Stored items:
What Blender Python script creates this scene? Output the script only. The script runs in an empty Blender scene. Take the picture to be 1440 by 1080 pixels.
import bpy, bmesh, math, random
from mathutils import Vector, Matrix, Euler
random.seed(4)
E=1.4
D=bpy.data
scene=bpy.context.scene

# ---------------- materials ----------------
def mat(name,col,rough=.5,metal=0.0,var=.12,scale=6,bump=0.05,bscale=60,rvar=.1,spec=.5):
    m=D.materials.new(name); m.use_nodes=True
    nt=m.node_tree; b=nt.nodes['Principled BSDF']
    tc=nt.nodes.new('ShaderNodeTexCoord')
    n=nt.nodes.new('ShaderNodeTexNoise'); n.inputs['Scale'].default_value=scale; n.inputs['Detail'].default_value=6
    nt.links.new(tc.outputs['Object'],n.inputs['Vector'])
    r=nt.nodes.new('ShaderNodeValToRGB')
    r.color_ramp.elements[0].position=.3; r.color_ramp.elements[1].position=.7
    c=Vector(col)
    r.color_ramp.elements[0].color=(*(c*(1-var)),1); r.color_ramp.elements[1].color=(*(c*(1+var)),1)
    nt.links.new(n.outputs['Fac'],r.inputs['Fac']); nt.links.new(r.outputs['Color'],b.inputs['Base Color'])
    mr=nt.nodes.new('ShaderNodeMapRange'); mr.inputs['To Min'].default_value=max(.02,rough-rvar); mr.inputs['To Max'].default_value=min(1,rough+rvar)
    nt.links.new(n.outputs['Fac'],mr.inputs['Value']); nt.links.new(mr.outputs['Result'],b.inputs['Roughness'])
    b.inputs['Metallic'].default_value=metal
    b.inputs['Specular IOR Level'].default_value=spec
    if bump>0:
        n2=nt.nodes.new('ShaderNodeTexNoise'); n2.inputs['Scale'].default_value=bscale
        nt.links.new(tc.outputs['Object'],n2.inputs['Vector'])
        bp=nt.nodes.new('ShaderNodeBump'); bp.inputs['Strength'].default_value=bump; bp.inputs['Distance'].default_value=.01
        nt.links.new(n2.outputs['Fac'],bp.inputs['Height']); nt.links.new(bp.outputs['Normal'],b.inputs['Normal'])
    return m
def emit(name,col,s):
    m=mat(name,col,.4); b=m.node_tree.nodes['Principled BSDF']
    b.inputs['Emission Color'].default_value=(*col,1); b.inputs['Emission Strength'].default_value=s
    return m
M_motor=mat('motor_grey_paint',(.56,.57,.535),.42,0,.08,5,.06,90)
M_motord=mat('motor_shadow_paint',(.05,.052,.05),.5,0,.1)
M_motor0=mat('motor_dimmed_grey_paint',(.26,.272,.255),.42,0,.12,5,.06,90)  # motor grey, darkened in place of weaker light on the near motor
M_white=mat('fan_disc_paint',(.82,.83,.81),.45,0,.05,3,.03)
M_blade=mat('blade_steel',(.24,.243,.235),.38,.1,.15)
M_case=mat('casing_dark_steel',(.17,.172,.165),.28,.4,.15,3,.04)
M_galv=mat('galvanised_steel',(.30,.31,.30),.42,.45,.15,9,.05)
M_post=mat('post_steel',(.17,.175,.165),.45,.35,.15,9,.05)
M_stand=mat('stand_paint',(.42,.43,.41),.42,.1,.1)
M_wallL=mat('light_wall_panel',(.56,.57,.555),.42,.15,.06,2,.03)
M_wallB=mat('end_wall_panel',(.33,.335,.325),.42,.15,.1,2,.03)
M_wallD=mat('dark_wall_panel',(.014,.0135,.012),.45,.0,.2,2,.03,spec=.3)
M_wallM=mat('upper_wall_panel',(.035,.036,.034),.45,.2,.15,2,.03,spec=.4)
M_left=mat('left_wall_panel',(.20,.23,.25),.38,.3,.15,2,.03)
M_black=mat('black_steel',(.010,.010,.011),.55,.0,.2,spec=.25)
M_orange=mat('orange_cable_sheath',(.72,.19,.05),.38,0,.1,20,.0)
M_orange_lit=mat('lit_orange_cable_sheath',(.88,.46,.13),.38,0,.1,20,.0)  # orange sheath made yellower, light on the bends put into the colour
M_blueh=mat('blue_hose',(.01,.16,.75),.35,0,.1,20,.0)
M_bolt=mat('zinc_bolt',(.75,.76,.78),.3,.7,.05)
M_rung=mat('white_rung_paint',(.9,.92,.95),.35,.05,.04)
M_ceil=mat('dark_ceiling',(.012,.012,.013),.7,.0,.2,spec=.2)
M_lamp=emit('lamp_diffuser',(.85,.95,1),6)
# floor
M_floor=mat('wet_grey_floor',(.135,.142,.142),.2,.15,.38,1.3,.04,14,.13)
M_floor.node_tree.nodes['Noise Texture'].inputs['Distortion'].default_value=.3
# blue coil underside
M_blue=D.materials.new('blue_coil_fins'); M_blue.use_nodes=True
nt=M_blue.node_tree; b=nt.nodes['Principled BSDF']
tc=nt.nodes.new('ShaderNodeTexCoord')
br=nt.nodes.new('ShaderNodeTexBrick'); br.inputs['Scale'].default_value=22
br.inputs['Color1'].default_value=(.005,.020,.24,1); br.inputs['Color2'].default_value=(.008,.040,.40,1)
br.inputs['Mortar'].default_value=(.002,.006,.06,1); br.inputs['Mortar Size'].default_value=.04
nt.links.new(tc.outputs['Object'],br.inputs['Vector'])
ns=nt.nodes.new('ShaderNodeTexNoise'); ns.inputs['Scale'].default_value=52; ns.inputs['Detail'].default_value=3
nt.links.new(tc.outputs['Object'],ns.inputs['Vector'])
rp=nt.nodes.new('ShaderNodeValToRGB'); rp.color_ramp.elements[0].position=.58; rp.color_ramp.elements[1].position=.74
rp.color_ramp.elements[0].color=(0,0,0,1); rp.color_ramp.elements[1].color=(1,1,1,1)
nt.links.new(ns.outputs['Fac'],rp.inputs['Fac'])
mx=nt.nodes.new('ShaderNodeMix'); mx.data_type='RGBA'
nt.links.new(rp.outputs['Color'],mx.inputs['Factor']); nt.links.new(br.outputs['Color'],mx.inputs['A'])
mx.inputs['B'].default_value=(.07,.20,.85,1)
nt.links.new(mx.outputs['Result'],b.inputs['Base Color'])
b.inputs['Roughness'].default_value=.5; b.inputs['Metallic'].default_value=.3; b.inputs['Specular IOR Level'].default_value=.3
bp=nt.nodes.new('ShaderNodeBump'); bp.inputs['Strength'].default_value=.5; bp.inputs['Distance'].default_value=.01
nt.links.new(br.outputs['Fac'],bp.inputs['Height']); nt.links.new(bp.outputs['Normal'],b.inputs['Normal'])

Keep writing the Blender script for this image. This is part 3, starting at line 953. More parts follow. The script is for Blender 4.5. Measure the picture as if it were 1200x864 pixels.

Exercise aim | Send back every record, precisely as written.

Output of the exercise |
What Blender Python script creates this scene? Output the script only. The script runs in an empty Blender scene. Take the picture to be 1440 by 1080 pixels.
import bpy, bmesh, math, random
from mathutils import Vector, Matrix, Euler
random.seed(4)
E=1.4
D=bpy.data
scene=bpy.context.scene

# ---------------- materials ----------------
def mat(name,col,rough=.5,metal=0.0,var=.12,scale=6,bump=0.05,bscale=60,rvar=.1,spec=.5):
    m=D.materials.new(name); m.use_nodes=True
    nt=m.node_tree; b=nt.nodes['Principled BSDF']
    tc=nt.nodes.new('ShaderNodeTexCoord')
    n=nt.nodes.new('ShaderNodeTexNoise'); n.inputs['Scale'].default_value=scale; n.inputs['Detail'].default_value=6
    nt.links.new(tc.outputs['Object'],n.inputs['Vector'])
    r=nt.nodes.new('ShaderNodeValToRGB')
    r.color_ramp.elements[0].position=.3; r.color_ramp.elements[1].position=.7
    c=Vector(col)
    r.color_ramp.elements[0].color=(*(c*(1-var)),1); r.color_ramp.elements[1].color=(*(c*(1+var)),1)
    nt.links.new(n.outputs['Fac'],r.inputs['Fac']); nt.links.new(r.outputs['Color'],b.inputs['Base Color'])
    mr=nt.nodes.new('ShaderNodeMapRange'); mr.inputs['To Min'].default_value=max(.02,rough-rvar); mr.inputs['To Max'].default_value=min(1,rough+rvar)
    nt.links.new(n.outputs['Fac'],mr.inputs['Value']); nt.links.new(mr.outputs['Result'],b.inputs['Roughness'])
    b.inputs['Metallic'].default_value=metal
    b.inputs['Specular IOR Level'].default_value=spec
    if bump>0:
        n2=nt.nodes.new('ShaderNodeTexNoise'); n2.inputs['Scale'].default_value=bscale
        nt.links.new(tc.outputs['Object'],n2.inputs['Vector'])
        bp=nt.nodes.new('ShaderNodeBump'); bp.inputs['Strength'].default_value=bump; bp.inputs['Distance'].default_value=.01
        nt.links.new(n2.outputs['Fac'],bp.inputs['Height']); nt.links.new(bp.outputs['Normal'],b.inputs['Normal'])
    return m
def emit(name,col,s):
    m=mat(name,col,.4); b=m.node_tree.nodes['Principled BSDF']
    b.inputs['Emission Color'].default_value=(*col,1); b.inputs['Emission Strength'].default_value=s
    return m
M_motor=mat('motor_grey_paint',(.56,.57,.535),.42,0,.08,5,.06,90)
M_motord=mat('motor_shadow_paint',(.05,.052,.05),.5,0,.1)
M_motor0=mat('motor_dimmed_grey_paint',(.26,.272,.255),.42,0,.12,5,.06,90)  # motor grey, darkened in place of weaker light on the near motor
M_white=mat('fan_disc_paint',(.82,.83,.81),.45,0,.05,3,.03)
M_blade=mat('blade_steel',(.24,.243,.235),.38,.1,.15)
M_case=mat('casing_dark_steel',(.17,.172,.165),.28,.4,.15,3,.04)
M_galv=mat('galvanised_steel',(.30,.31,.30),.42,.45,.15,9,.05)
M_post=mat('post_steel',(.17,.175,.165),.45,.35,.15,9,.05)
M_stand=mat('stand_paint',(.42,.43,.41),.42,.1,.1)
M_wallL=mat('light_wall_panel',(.56,.57,.555),.42,.15,.06,2,.03)
M_wallB=mat('end_wall_panel',(.33,.335,.325),.42,.15,.1,2,.03)
M_wallD=mat('dark_wall_panel',(.014,.0135,.012),.45,.0,.2,2,.03,spec=.3)
M_wallM=mat('upper_wall_panel',(.035,.036,.034),.45,.2,.15,2,.03,spec=.4)
M_left=mat('left_wall_panel',(.20,.23,.25),.38,.3,.15,2,.03)
M_black=mat('black_steel',(.010,.010,.011),.55,.0,.2,spec=.25)
M_orange=mat('orange_cable_sheath',(.72,.19,.05),.38,0,.1,20,.0)
M_orange_lit=mat('lit_orange_cable_sheath',(.88,.46,.13),.38,0,.1,20,.0)  # orange sheath made yellower, light on the bends put into the colour
M_blueh=mat('blue_hose',(.01,.16,.75),.35,0,.1,20,.0)
M_bolt=mat('zinc_bolt',(.75,.76,.78),.3,.7,.05)
M_rung=mat('white_rung_paint',(.9,.92,.95),.35,.05,.04)
M_ceil=mat('dark_ceiling',(.012,.012,.013),.7,.0,.2,spec=.2)
M_lamp=emit('lamp_diffuser',(.85,.95,1),6)
# floor
M_floor=mat('wet_grey_floor',(.135,.142,.142),.2,.15,.38,1.3,.04,14,.13)
M_floor.node_tree.nodes['Noise Texture'].inputs['Distortion'].default_value=.3
# blue coil underside
M_blue=D.materials.new('blue_coil_fins'); M_blue.use_nodes=True
nt=M_blue.node_tree; b=nt.nodes['Principled BSDF']
tc=nt.nodes.new('ShaderNodeTexCoord')
br=nt.nodes.new('ShaderNodeTexBrick'); br.inputs['Scale'].default_value=22
br.inputs['Color1'].default_value=(.005,.020,.24,1); br.inputs['Color2'].default_value=(.008,.040,.40,1)
br.inputs['Mortar'].default_value=(.002,.006,.06,1); br.inputs['Mortar Size'].default_value=.04
nt.links.new(tc.outputs['Object'],br.inputs['Vector'])
ns=nt.nodes.new('ShaderNodeTexNoise'); ns.inputs['Scale'].default_value=52; ns.inputs['Detail'].default_value=3
nt.links.new(tc.outputs['Object'],ns.inputs['Vector'])
rp=nt.nodes.new('ShaderNodeValToRGB'); rp.color_ramp.elements[0].position=.58; rp.color_ramp.elements[1].position=.74
rp.color_ramp.elements[0].color=(0,0,0,1); rp.color_ramp.elements[1].color=(1,1,1,1)
nt.links.new(ns.outputs['Fac'],rp.inputs['Fac'])
mx=nt.nodes.new('ShaderNodeMix'); mx.data_type='RGBA'
nt.links.new(rp.outputs['Color'],mx.inputs['Factor']); nt.links.new(br.outputs['Color'],mx.inputs['A'])
mx.inputs['B'].default_value=(.07,.20,.85,1)
nt.links.new(mx.outputs['Result'],b.inputs['Base Color'])
b.inputs['Roughness'].default_value=.5; b.inputs['Metallic'].default_value=.3; b.inputs['Specular IOR Level'].default_value=.3
bp=nt.nodes.new('ShaderNodeBump'); bp.inputs['Strength'].default_value=.5; bp.inputs['Distance'].default_value=.01
nt.links.new(br.outputs['Fac'],bp.inputs['Height']); nt.links.new(bp.outputs['Normal'],b.inputs['Normal'])

Keep writing the Blender script for this image. This is part 3, starting at line 953. More parts follow. The script is for Blender 4.5. Measure the picture as if it were 1200x864 pixels.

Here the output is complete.